Li Chi, the young girl, looks at the dragon that is consuming her community and is determined to stop it. The adults are all complicit on some level, with the magistrate and the sorcerer the worst of all. If anyone is to remedy the horrible situation with the serpent, it will be a young person with plenty of courage. 


I think we see something similar with Mary. She was very young when she gave her fiat to Gabriel. In the Magnificat (Luke 1:46-55), she explicitly praises God for casting the mighty from their thrones and exalting the lowly. The old order is only sliding further into chaos. Humanity is incapable of saving itself. So, instead of a king or a wise man or a priest, God chooses a young woman to subvert the corrupt system and indeed the whole order of nature. A virgin conceives not just a baby but the God-man. She gives birth without travail, healing the pronouncement to Eve that she would bring forth children in pain. Mary gives birth to the promised child, who will crush the head of the serpent, the devil. 

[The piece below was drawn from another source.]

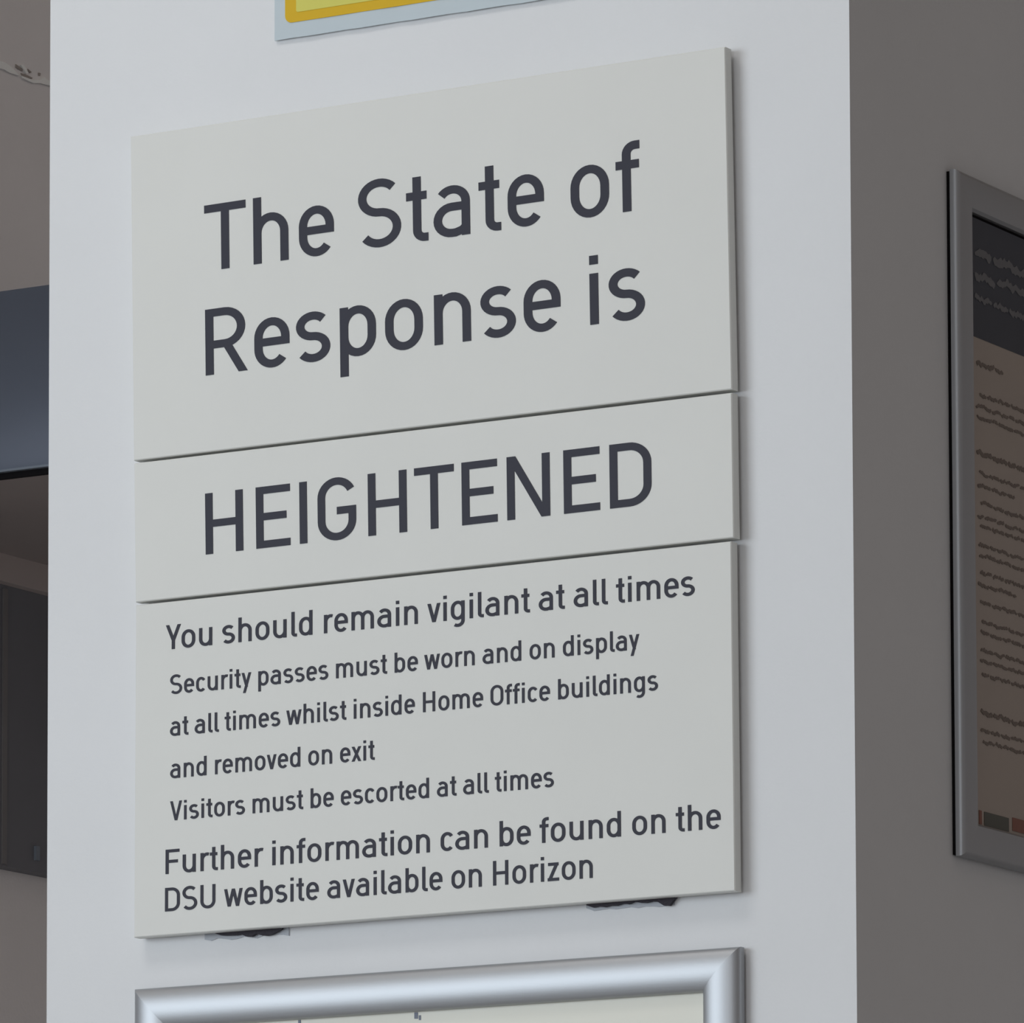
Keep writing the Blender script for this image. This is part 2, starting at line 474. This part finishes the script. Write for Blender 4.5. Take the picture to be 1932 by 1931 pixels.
# ------------------------------------------------------------------ yellow notice above the boards
YN = -0.0022
c0, c1 = on_y(518, 77, YN), on_y(1033, -2, YN)
ax = (c1-c0).normalized(); up = Vector((0, 0, 1))
ax = Vector((ax.x, 0, ax.z)).normalized()
t = thing('warning_notice', 'grey-bordered yellow notice at the top of the pillar, cut off by the picture edge', 'notice', c0+Vector((0, -YN, 0)))
def quad_on(o_, u0, u1, v0, v1, y=0.0): return [o_+ax*u+up*v+Vector((0, y, 0)) for u, v in ((u0, v0), (u1, v0), (u1, v1), (u0, v1))]
def rounded(o_, u0, u1, v0, v1, r, y):
    pts = []
    for cx, cy, a0 in ((u0+r, v0+r, 180), (u1-r, v0+r, 270), (u1-r, v1-r, 0), (u0+r, v1-r, 90)):
        pts += [o_+ax*a+up*b+Vector((0, y, 0)) for a, b in arc(cx, cy, r, r, a0, a0+90, 6)]
    return pts
NW, NH = 0.315, 0.225
bm = bmesh.new()
sheet = []
NSEG = 24
for i in range(NSEG+1):                       # the laminated sheet's lower edge stands a hair off the wall
    u = NW*i/NSEG
    sheet.append((u, 0.0))
front = [c0+ax*u+up*(0.00015*math.sin(i*2.1))+Vector((0, -0.0004*abs(math.sin(i*0.9)), 0)) for i, (u, v) in enumerate(sheet)]
topv = [c0+ax*u+up*NH for u, v in sheet]
fv = [bm.verts.new(p) for p in front]; tv = [bm.verts.new(p) for p in topv]
fb = [bm.verts.new(p+Vector((0, 0.0008, 0))) for p in front]; tb = [bm.verts.new(p+Vector((0, -YN, 0))) for p in topv]
for i in range(NSEG):
    bm.faces.new((fv[i], fv[i+1], tv[i+1], tv[i])); bm.faces.new((fb[i], tb[i], tb[i+1], fb[i+1]))
    bm.faces.new((fv[i], fb[i], fb[i+1], fv[i+1])); bm.faces.new((tv[i], tv[i+1], tb[i+1], tb[i]))
for i in (0, NSEG): bm.faces.new((fv[i], tv[i], tb[i], fb[i]))
obj('laminated_sheet', bm, MT['greyback'], t)
bx, bz = 0.0085, 0.0101
bm = bmesh.new(); prism(bm, rounded(c0, bx, NW-bx, bz, NH-bz, 0.005, -0.0008), (0, 0.0007, 0)); obj('border', bm, MT['gold'], t)
bm = bmesh.new(); prism(bm, rounded(c0, bx+0.0086, NW-bx-0.0086, bz+0.0062, NH-bz-0.0062, 0.0015, -0.0011), (0, 0.0006, 0)); obj('yellow_field', bm, MT['yellow'], t)

# ------------------------------------------------------------------ snap frames
def rail(bm, O, a, b, n, W, H, side, rw, T, base, dome=True):
    """one mitred rail of a rectangle O + a*[0,W] + b*[0,H]; rounded section"""
    prof = [(0, base), (0, base+T*0.45)]
    for k in range(0, 15):
        th = PI-PI*k/14*0.93
        prof.append((rw*0.5+rw*0.5*math.cos(th), base+T*0.45+T*0.55*math.sin(th)))
    if not dome:                                # flat face with a rounded outer edge
        prof = [(0, base), (0, base+T*0.35)]
        for k in range(1, 11):
            th = PI-PI/2*k/10
            prof.append((0.0034+0.0034*math.cos(th), base+T*0.35+T*0.65*math.sin(th)))
        prof += [(rw*0.6, base+T*0.97), (rw*0.93, base+T*0.85)]
    prof += [(rw, base+T*0.5), (rw, base)]
    def pt(q, hgt, end):
        if side == 'top': u, v = (q, H-q) if end == 0 else (W-q, H-q)
        elif side == 'bottom': u, v = (q, q) if end == 0 else (W-q, q)
        elif side == 'left': u, v = (q, q) if end == 0 else (q, H-q)
        else: u, v = (W-q, q) if end == 0 else (W-q, H-q)
        return O+a*u+b*v+n*hgt
    r0 = [bm.verts.new(pt(q, h_, 0)) for q, h_ in prof]; r1 = [bm.verts.new(pt(q, h_, 1)) for q, h_ in prof]
    m = len(prof)
    for i in range(m):
        j = (i+1) % m; bm.faces.new((r0[i], r0[j], r1[j], r1[i]))
    bm.faces.new(r0); bm.faces.new(list(reversed(r1)))

def snap_frame(t, O, a, b, n, W, H, rw, T, stand, paper, dome=True, inset=0.3, gap=0.0):
    for side in ('top', 'bottom', 'left', 'right'):
        bm = bmesh.new(); rail(bm, O, a, b, n, W, H, side, rw, T, stand, dome)
        o = obj('frame_rail', bm, MT['alu'], t)
        me = o.data
        for p in me.polygons: p.use_smooth = len(p.vertices) == 4 and p.area > 0
        me.set_sharp_from_angle(angle=math.radians(35))
    bm = bmesh.new()
    q = rw*inset
    prism(bm, [O+a*u+b*v+n*stand for u, v in ((q, q), (W-q, q), (W-q, H-q), (q, H-q))], -n*stand); obj('backing_board', bm, MT['black'], t)
    q = rw*0.6; z = stand+0.0012
    top = H-max(q, rw+gap) if gap else H-q       # a short sheet leaves the black backing showing under the top rail
    prismo = [O+a*u+b*v+n*z for u, v in ((q, q), (W-q, q), (W-q, top), (q, top))]
    bm = bmesh.new(); prism(bm, prismo, -n*0.0010)
    return obj('poster', bm, paper, t), z

# frame at the foot of the picture, on the front face
FS, FT = 0.0022, 0.0095
tl, tr = on_y(255.5, 1867.5, -FS-FT*0.45), on_y(1398, 1787, -FS-FT*0.45)
a = (tr-tl); a.y = 0; FW = a.length; a.normalize(); b = Vector((-a.z, 0, a.x)); FH = 0.58
O = Vector((tl.x, 0, tl.z))-b*FH
t = thing('snap_frame', 'silver snap frame under the white boards on the lit face of the pillar', 'picture frame', O+a*FW/2)
po, z = snap_frame(t, O, a, b, Nf, FW, FH, 0.0262, FT, FS, MT['paper'])
for (px, py, wd, ht) in ((565, 1929, 5, 7), (785, 1917, 7, 12), (792, 1921, 4, 9)):
    p = [on_y(px-wd/2, py-ht/2, -z-0.0002), on_y(px+wd/2, py-ht/2-wd*.07, -z-0.0002), on_y(px+wd/2, py+ht/2, -z-0.0002), on_y(px-wd/2, py+ht/2, -z-0.0002)]
    bm = bmesh.new(); prism(bm, p, (0, 0.0002, 0)); obj('printed_mark', bm, MT['marks'], po)

# frame on the shaded side face
Ns = Vector((1, 0, 0)); SS, ST = 0.0026, 0.0062
tl = on_x(1803, 320, SS+ST*0.5); bl = on_x(1808.5, 1614, SS+ST*0.5)
a = Vector((0, 1, 0)); b = Vector((0, 0, 1)); SH = (tl-bl).z; SWD = 0.34
O = Vector((0, (tl.y+bl.y)/2, bl.z))
t = thing('snap_frame', 'grey snap frame holding a printed notice on the shaded side of the pillar', 'picture frame', O+a*SWD/2)
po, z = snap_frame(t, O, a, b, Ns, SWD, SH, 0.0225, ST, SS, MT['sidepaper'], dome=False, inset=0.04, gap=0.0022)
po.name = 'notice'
XP = z+0.0002
def strip(bm, y0, y1, z0, z1, x=XP, th=0.0002):
    box(bm, (x-th, y0, z0), (x, y1, z1))
q = 0.0225*0.6
hz = on_x(1836, 634, XP).z
bm = bmesh.new(); strip(bm, O.y+q+0.0001, O.y+SWD-q-0.0001, hz, O.z+SH-0.0225-0.0023); hd = obj('header', bm, MT['header'], po)
def squiggle(bm, px, py, px_end, hgt, wt, x=XP+0.0002, seed=0):
    """an illegible printed line: uneven smears of ink broken into words"""
    rnd = random.Random(seed); p = on_x(px, py, x); y, zc = p.y, p.z
    yend = min(on_x(min(px_end, 2400), py, x).y, O.y+SWD-q-0.012)
    while y < yend-0.002:
        ln = min(hgt*rnd.uniform(2.5, 8.0), yend-y); n = max(3, int(ln/(hgt*0.35)))
        f, g = [], []
        mid = 0.0
        for i in range(n+1):
            mid = 0.6*mid+rnd.uniform(-0.22, 0.22)*hgt
            k = 0.35 if i in (0, n) else 1.0
            f.append((y+ln*i/n, zc+mid+k*wt*rnd.uniform(0.45, 1.1))); g.append((y+ln*i/n, zc+mid-k*wt*rnd.uniform(0.45, 1.1)))
        pts = f+g[::-1]
        prism(bm, [(x, a_, b_) for a_, b_ in pts], (-0.0002, 0, 0))
        y += ln+hgt*rnd.uniform(0.25, 0.6)
HB = XP+0.0003
for py, hgt, pe, sd in ((478, 0.0078, 2400, 3), (515, 0.0072, 2400, 9), (560, 0.0052, 2400, 5)):
    bm = bmesh.new(); squiggle(bm, 1839, py, pe, hgt*0.8, hgt*0.42, HB, sd); obj('header_text', bm, MT['headtext'], hd)
lines = [(1843, 684, 1893), (1849, 744, 2400), (1842, 765, 2400), (1844, 786, 2400), (1843, 853, 2400), (1848, 892, 2400), (1845, 914, 1917),
         (1851, 949, 2400), (1845, 972, 2400), (1850, 992, 2400), (1847, 1027, 2400), (1848, 1047, 2400), (1850, 1080, 2400), (1846, 1101, 1918),
         (1850, 1136, 2400), (1853, 1173, 2400), (1851, 1193, 2400), (1851, 1226, 2400), (1850, 1246, 2400), (1853, 1272, 2400),
         (1851, 1344, 2400), (1851, 1377, 2400), (1855, 1399, 2400)]
for i, (px, py, pe) in enumerate(lines):
    bold = py in (853, 1344, 684)
    bm = bmesh.new(); squiggle(bm, px, py, pe, 0.0028 if not bold else 0.0034, 0.0012 if not bold else 0.0017, XP+0.0002, 20+i)
    obj('text_line', bm, MT['bodytext'], po)
for x0, x1, y0, y1, mm in ((1847, 1852, 1529, 1555, 'swbrown'), (1857, 1903, 1532, 1558, 'swgreen'), (1910, 1958, 1543, 1568, 'swbrown'), (1965, 2012, 1554, 1578, 'swgreen')):
    p0, p1 = on_x(x0, y0, XP), on_x(x1, y0, XP)
    bm = bmesh.new(); zz = on_x(x0, y1, XP).z; strip(bm, p0.y, p1.y, zz, p0.z, XP+0.0002, 0.0002); obj('colour_block', bm, MT[mm], po)

# ------------------------------------------------------------------ dark unit seen past the pillar's left edge
t = thing('wall_unit', 'dark overhanging unit on the grey wall, glimpsed past the left edge of the pillar', 'cabinet', Vector((X_W, pb.y, on_x(45, 1636, X_B).z)))
zt = on_y(45, 544, Y_H-0.20).z
zl = on_y(45, 886, Y_H).z
XH0, XH1 = X_W, ps.x+0.35
# hood: face overhangs at the top, a profile shaped to shade darker there
prof = []
for k in range(13):
    s = k/12
    zz = lerp(zt, zl, s); yy = Y_H-0.20*((1-s)**2.4)
    prof.append((yy, zz))
bm = bmesh.new()
ringL = [bm.verts.new((XH0, y, z_)) for y, z_ in prof]+[bm.verts.new((XH0, Y_H+1.9, zl)), bm.verts.new((XH0, Y_H+1.9, zt))]
ringR = [bm.verts.new((XH1, y, z_)) for y, z_ in prof]+[bm.verts.new((XH1, Y_H+1.9, zl)), bm.verts.new((XH1, Y_H+1.9, zt))]
m = len(ringL)
for i in range(m): bm.faces.new((ringL[i], ringL[(i+1) % m], ringR[(i+1) % m], ringR[i]))
bm.faces.new(ringL); bm.faces.new(ringR)
o = obj('hood', bm, MT['hood'], t)
for p in o.data.polygons: p.use_smooth = len(p.vertices) == 4
o.data.set_sharp_from_angle(angle=math.radians(30))
bm = bmesh.new(); box(bm, (XH0, Y_H-0.006, zl-0.0012), (XH1, Y_H+0.02, zl+0.001)); obj('lip', bm, MT['lip'], t)
bm = bmesh.new(); box(bm, (XH0, Y_H, Z_S-0.0004), (XH1, Y_H+0.004, zl-0.0012)); obj('shade_strip', bm, MT['black'], t)  # black strip standing in for the shadow line under the lip
bm = bmesh.new(); box(bm, (XH0, Y_H+0.004, Z_S-0.0), (XH1, Y_H+1.9, zl)); obj('soffit', bm, MT['brown'], t)
zr = on_x(45, 1107, X_B).z; zb = on_x(45, 1637, X_B).z
y0 = Y_H+0.03
bm = bmesh.new(); box(bm, (X_W, y0, zb), (X_B-0.012, Y_H+1.85, zr)); o = obj('lower_panel', bm, MT['dark'], t)
p_ = on_x(8, 1300, X_B-0.012)
bm = bmesh.new(); box(bm, (X_B-0.012, p_.y-0.004, zb+0.002), (X_B-0.0105, p_.y+0.004, zr-0.004)); obj('seam_strip', bm, MT['seam'], o)
p_ = on_x(68, 1612, X_B-0.012)
bm = bmesh.new(); box(bm, (X_B-0.012, p_.y-0.004, p_.z-0.007), (X_B-0.009, p_.y+0.003, p_.z+0.008)); obj('clip', bm, MT['lip'], o)
bm = bmesh.new(); box(bm, (X_W, y0, zr), (X_B, Y_H+1.85, Z_S)); obj('trim_rail', bm, MT['rail'], t)

# torn pale tape left on the grey wall
def blob(bm, pts, x, th):
    prism(bm, [on_x(px, py, x) for px, py in pts], (-th, 0, 0))
t = thing('torn_tape', 'torn pale strip of tape stuck across the grey wall, above the dark unit', 'tape', on_x(45, 140, X_W))
bm = bmesh.new()
blob(bm, [(-30, 104), (-5, 114), (8, 117), (20, 125), (30, 135), (37, 143), (30, 141), (18, 137), (8, 131), (-6, 128), (-30, 117)], X_W+0.002, 0.002)
blob(bm, [(41, 143), (52, 147), (62, 151), (74, 151), (84, 146), (92, 152), (110, 160), (108, 165), (88, 160), (76, 157), (64, 157), (54, 153), (44, 148)], X_W+0.002, 0.002)
blob(bm, [(44, 122), (49, 128), (54, 138), (50, 139), (45, 131), (40, 123)], X_W+0.0025, 0.0025)
obj('tape_strip', bm, MT['tape'], t)
bm = bmesh.new()
blob(bm, [(30, 121), (36, 125), (44, 131), (42, 134), (34, 130), (30, 127)], X_W+0.001, 0.001)
blob(bm, [(40, 138), (50, 141), (62, 147), (60, 149), (50, 146), (42, 142)], X_W+0.001, 0.001)
blob(bm, [(53, 130), (60, 136), (57, 138), (54, 134)], X_W+0.001, 0.001)
blob(bm, [(73, 137), (77, 138), (76, 143), (73, 142)], X_W+0.001, 0.001)
o = obj('tear', bm, MT['crack'], t); o['label'] = 'dark torn patches'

The brave "fiat" of the Virgin sets off the entire process whereby sin and death are defeated. The serpent's head is crushed by Christ, and the gates of Hades are broken. 


Nothing about the scheme of salvation looks like it should work. God calls on this young girl; some traditions say she was 14, just at the developmental cusp between childhood and adulthood. God puts the entire plan in the hands of a girl, living in a volatile backwater province of the Roman Empire. 


It is precisely this disruptive energy that is necessary to defeat chaos. The usual hierarchy is incapable. Sometimes it's too corrupt or cowardly. Sometimes it's occupied with shoring up whatever stability remains. It is the young people of the community, full of liminal energy, full of courage, who have the capacity to take on the forces of chaos and conquer. 


In an archetypal sense, the virgin young woman (or the unmarried man) is full of potential energy--she is whole, and the light of her soul burns bright and true. 


May we have the courage to follow the path she has hewn for us.